Lazy initialization of singletons is overrated, usually not necessary and causes more problems than good. The naive approach to make the whole static getter synchronized is bad, because the synchronization (which is a time consuming operation) is performed every time. 
There are some better approaches such as double-checked locking or the initialization-on-demand holder, but the simplest and usually the best approach is Josh Bloch's enum approach. Make an enum with a single element and you get a bullet proof singleton.
public enum Mongo {
    INSTANCE;
    // instance fields, methods etc. as in any other class
}
This is almost functionally equivalent to a class with a private constructor and a public static final instance, but with more concise syntax and some nice under-the-hood features that unshakeably guarantee that no other instance can be created, not even through reflection or deserialization.

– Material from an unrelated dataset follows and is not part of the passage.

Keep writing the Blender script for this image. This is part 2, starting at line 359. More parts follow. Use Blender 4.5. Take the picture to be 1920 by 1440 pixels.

It is worth noting that this approach isn't necessarily eager. The single INSTANCE is created just after the Mongo class is loaded into the JVM, which doesn't happed right after the program starts - actually it happens on the first time the class is referenced - which in this case means on the first time a static field or a method is accessed.
And if there are no other static fields other that INSTANCE and no static methods, then this really happens after the first time the INSTANCE is accessed:
Mongo mongo = Mongo.INSTANCE;
In other words, it actually is lazy without the problems of explicit synchronization.